Após 134 anos da extinção “oficial”, basta ver os dados sobre trabalho escravo no país, que está longe de ser extinto. De acordo com Painel e Situação Estatística da Inspeção do Trabalho no Brasil, somente em 2021, 1.937 trabalhadores foram resgatados de atividades análogas à escravidão.

Na semana passada, inclusive, o caso de uma mulher, que trabalhava 32 anos como empregada doméstica na residência de um pastor em Mossoró (RN), ganhou grande repercussão. Segundo auditores fiscais do trabalho, ela começou a trabalhar na casa com 16 anos, sofrendo abuso e assédio sexual do empregador. Seu caso nos relembrou o de Madalena Gordiano, que trabalhou dos oito aos 46 anos na mesma condição. Ela nunca teve salário, dias de folga ou férias.

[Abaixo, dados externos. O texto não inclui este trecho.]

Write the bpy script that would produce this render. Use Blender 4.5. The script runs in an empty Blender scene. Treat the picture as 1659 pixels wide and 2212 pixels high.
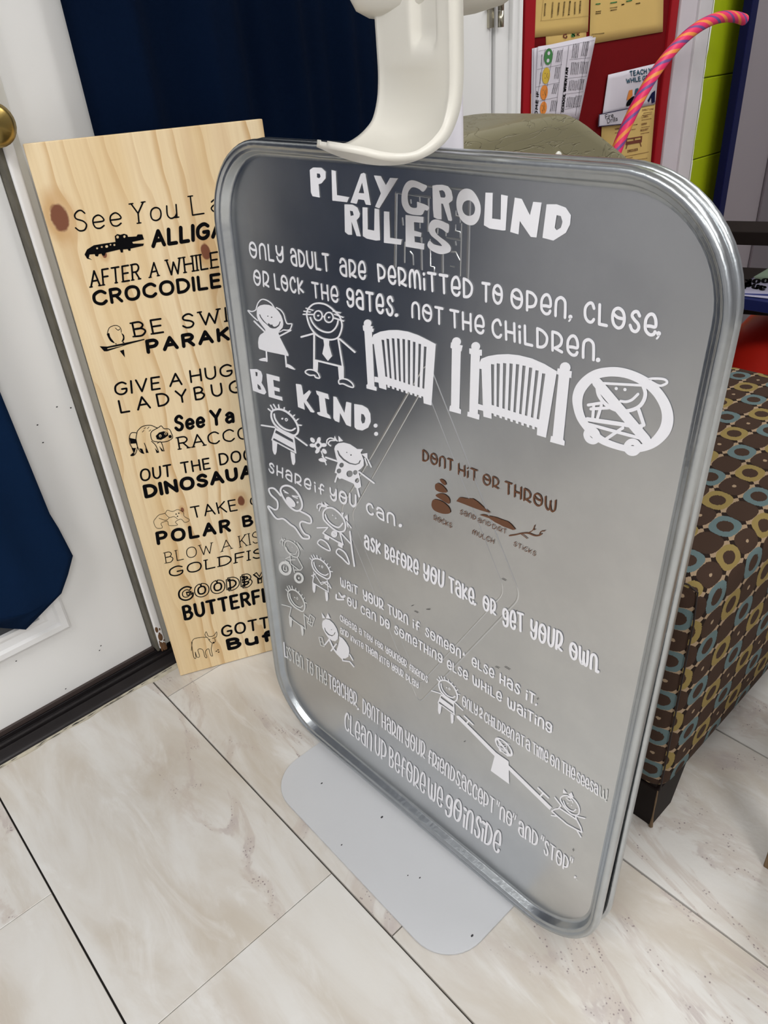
import bpy, math, random
from mathutils import Vector, Matrix
from mathutils.geometry import tessellate_polygon
random.seed(7)
sc = bpy.context.scene

# ------------------------------------------------------------------ camera
W, H, F = 1659.0, 2212.0, 1591.8
ROT = Matrix(((0.73466035, -0.67465074, -0.07155808),
              (-0.40661773, -0.35342821, -0.84246693),
              (0.54308029, 0.64802383, -0.53397464)))   # rows: right, down, forward
CAM = Vector((0.028, 0.0, 0.9902))
right, down, fwd = [Vector(ROT[i]) for i in range(3)]
cam_data = bpy.data.cameras.new('camera')
cam = bpy.data.objects.new('camera', cam_data)
sc.collection.objects.link(cam)
m = Matrix.Identity(4)
for i in range(3):
    m[i][0], m[i][1], m[i][2], m[i][3] = right[i], -down[i], -fwd[i], CAM[i]
cam.matrix_world = m
cam_data.sensor_fit = 'HORIZONTAL'
cam_data.sensor_width = 36.0
cam_data.lens = 36.0 * F / W
cam_data.clip_start = 0.02
sc.camera = cam
cam_data.dof.use_dof = False

# ------------------------------------------------------------------ world, view, room lights
world = bpy.data.worlds.new('world'); sc.world = world
world.use_nodes = True
world.node_tree.nodes['Background'].inputs[0].default_value = (0.8, 0.87, 1.0, 1)
world.node_tree.nodes['Background'].inputs[1].default_value = 0.3
sc.view_settings.view_transform = 'Standard'
sc.view_settings.look = 'None'
sc.view_settings.exposure = 0.21
sc.view_settings.gamma = 1.0
sc.view_settings.use_curve_mapping = False
LIGHTS = [(-1.35, 0.15, 30), (-0.55, -1.75, 34), (1.4, -1.0, 12), (2.35, 0.15, 10)]   # x, y, watts of the ceiling panels

def area(name, loc, sx, sy, watts, color=(1, 0.995, 0.985)):
    d = bpy.data.lights.new(name, 'AREA'); d.shape = 'RECTANGLE'; d.size = sx; d.size_y = sy
    d.energy = watts; d.color = color
    o = bpy.data.objects.new(name, d); o.location = loc
    sc.collection.objects.link(o); return o
for lx, ly, w in LIGHTS:
    area('ceiling_lamp', (lx, ly, 2.50), 0.56, 1.16, w)

# ------------------------------------------------------------------ helpers
def link(o): sc.collection.objects.link(o); return o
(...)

Esses, e tantos outros casos que não ganham repercussão, explicitam que a sociedade brasileira convive simultaneamente com práticas racistas que evocam outras temporalidades. Quando um país não elabora os efeitos de um trauma coletivo, como é o racismo, optando por apagar a memória do evento, esse recalque coletivo produz repetições nefastas. Daí, a função reparatória da história que, por meio do testemunho, favorece o reconhecimento social da experiência traumática.